• _GIVEN INSTRUCTION_
Your task is to transcribe all of the data below exactly, omitting the images.

• _MATERIAL PROVIDED_
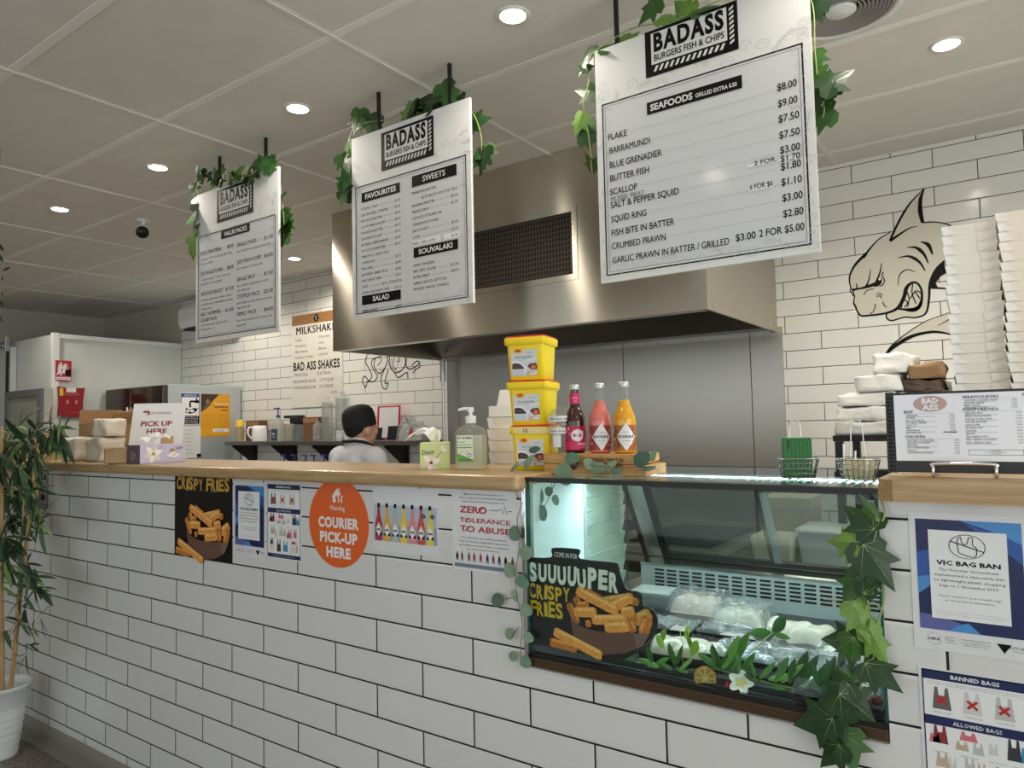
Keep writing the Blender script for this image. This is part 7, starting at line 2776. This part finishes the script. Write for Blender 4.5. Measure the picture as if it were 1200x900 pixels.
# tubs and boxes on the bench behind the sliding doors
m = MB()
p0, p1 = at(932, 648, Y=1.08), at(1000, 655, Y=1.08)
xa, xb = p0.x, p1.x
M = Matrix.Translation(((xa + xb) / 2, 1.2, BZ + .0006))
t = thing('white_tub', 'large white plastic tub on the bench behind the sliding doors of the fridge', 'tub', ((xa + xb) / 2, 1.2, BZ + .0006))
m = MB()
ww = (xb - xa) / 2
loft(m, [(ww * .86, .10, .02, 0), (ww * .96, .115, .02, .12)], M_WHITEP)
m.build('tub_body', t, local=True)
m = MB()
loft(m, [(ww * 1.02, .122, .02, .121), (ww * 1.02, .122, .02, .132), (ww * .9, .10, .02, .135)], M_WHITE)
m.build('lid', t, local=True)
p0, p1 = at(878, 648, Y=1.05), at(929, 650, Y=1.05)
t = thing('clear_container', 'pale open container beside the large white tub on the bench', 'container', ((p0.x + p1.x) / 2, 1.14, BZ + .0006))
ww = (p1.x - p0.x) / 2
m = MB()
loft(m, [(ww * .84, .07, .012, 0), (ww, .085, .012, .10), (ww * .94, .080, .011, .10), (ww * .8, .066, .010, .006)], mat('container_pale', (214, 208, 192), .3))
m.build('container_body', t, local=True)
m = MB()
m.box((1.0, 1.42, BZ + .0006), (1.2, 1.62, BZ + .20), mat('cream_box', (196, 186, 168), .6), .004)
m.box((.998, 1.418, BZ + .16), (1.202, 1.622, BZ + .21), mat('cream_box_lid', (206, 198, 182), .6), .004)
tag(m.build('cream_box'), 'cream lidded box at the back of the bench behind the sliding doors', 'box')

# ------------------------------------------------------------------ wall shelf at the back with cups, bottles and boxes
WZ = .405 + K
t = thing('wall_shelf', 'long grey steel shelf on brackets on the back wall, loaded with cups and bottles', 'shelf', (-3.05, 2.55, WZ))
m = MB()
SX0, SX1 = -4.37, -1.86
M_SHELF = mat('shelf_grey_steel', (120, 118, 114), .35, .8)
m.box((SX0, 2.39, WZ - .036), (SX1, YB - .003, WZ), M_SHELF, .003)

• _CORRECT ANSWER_
Keep writing the Blender script for this image. This is part 7, starting at line 2776. This part finishes the script. Write for Blender 4.5. Measure the picture as if it were 1200x900 pixels.
# tubs and boxes on the bench behind the sliding doors
m = MB()
p0, p1 = at(932, 648, Y=1.08), at(1000, 655, Y=1.08)
xa, xb = p0.x, p1.x
M = Matrix.Translation(((xa + xb) / 2, 1.2, BZ + .0006))
t = thing('white_tub', 'large white plastic tub on the bench behind the sliding doors of the fridge', 'tub', ((xa + xb) / 2, 1.2, BZ + .0006))
m = MB()
ww = (xb - xa) / 2
loft(m, [(ww * .86, .10, .02, 0), (ww * .96, .115, .02, .12)], M_WHITEP)
m.build('tub_body', t, local=True)
m = MB()
loft(m, [(ww * 1.02, .122, .02, .121), (ww * 1.02, .122, .02, .132), (ww * .9, .10, .02, .135)], M_WHITE)
m.build('lid', t, local=True)
p0, p1 = at(878, 648, Y=1.05), at(929, 650, Y=1.05)
t = thing('clear_container', 'pale open container beside the large white tub on the bench', 'container', ((p0.x + p1.x) / 2, 1.14, BZ + .0006))
ww = (p1.x - p0.x) / 2
m = MB()
loft(m, [(ww * .84, .07, .012, 0), (ww, .085, .012, .10), (ww * .94, .080, .011, .10), (ww * .8, .066, .010, .006)], mat('container_pale', (214, 208, 192), .3))
m.build('container_body', t, local=True)
m = MB()
m.box((1.0, 1.42, BZ + .0006), (1.2, 1.62, BZ + .20), mat('cream_box', (196, 186, 168), .6), .004)
m.box((.998, 1.418, BZ + .16), (1.202, 1.622, BZ + .21), mat('cream_box_lid', (206, 198, 182), .6), .004)
tag(m.build('cream_box'), 'cream lidded box at the back of the bench behind the sliding doors', 'box')

# ------------------------------------------------------------------ wall shelf at the back with cups, bottles and boxes
WZ = .405 + K
t = thing('wall_shelf', 'long grey steel shelf on brackets on the back wall, loaded with cups and bottles', 'shelf', (-3.05, 2.55, WZ))
m = MB()
SX0, SX1 = -4.37, -1.86
M_SHELF = mat('shelf_grey_steel', (120, 118, 114), .35, .8)
m.box((SX0, 2.39, WZ - .036), (SX1, YB - .003, WZ), M_SHELF, .003)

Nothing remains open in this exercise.